Bear market or Bull market?
What comes to your mind when you think of a bear? You might think about how they are dangerous or maybe even teddy bears pop up in your head. Bears can be very dangerous but are generally shy and scared of humans.
How about bulls? You might think of a bull riding competition. People ride bulls and are thrown around. This shows how ferocious bulls can be.
These two animals are often used to describe market trends. Market trends are upward or downward trends in a market, such as the stock market. They use these animals because they effectively describe these market trends.
In a bear market, things slow down. It seems like everyone is “shy and scared” in the market. They are afraid of losing money and almost expect it so the activity slows down. With less activity comes a drop in prices and it continues to cycle. This is when the market dips down.
The market is acting just like a bear. It can be dangerous because you lose money, and it is caused by “shy and scared” investors.
In a bull market, everyone is anticipating an up in the market. They see a potential for huge gains and decide to buy. They feel good and act ferocious, putting a lot of money into stocks. This in turn causes prices to pick up and an upward trend.

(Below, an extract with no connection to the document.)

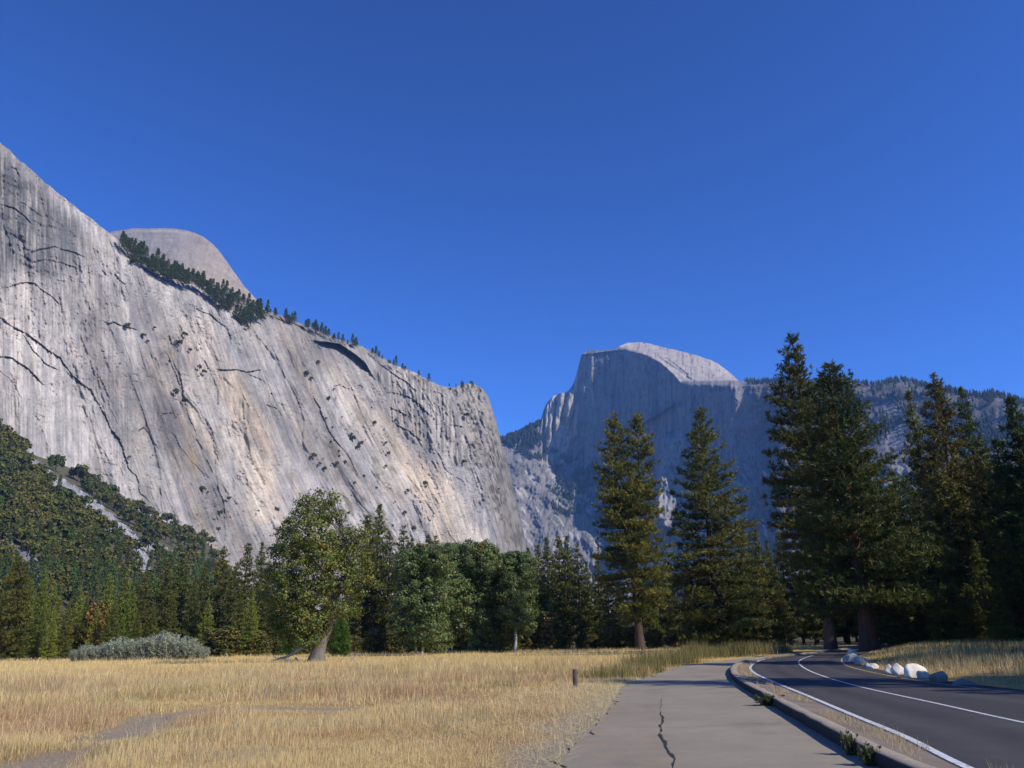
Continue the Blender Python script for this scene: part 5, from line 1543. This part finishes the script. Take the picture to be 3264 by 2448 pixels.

Sometimes it can be hard to remember which one is which. You might want to think about it as a “good” and “bad” market, but the animal analogies should help clear things up.
When the market is up it is moving strong, quickly, and ferociously just like a bull. When it is down, investors are less eager and frightened by the market just as bears are to humans.
Whether or not you remember the difference between the names is not important. The important thing is that you can spot a trend and act correctly. Always remember, buy low and sell high!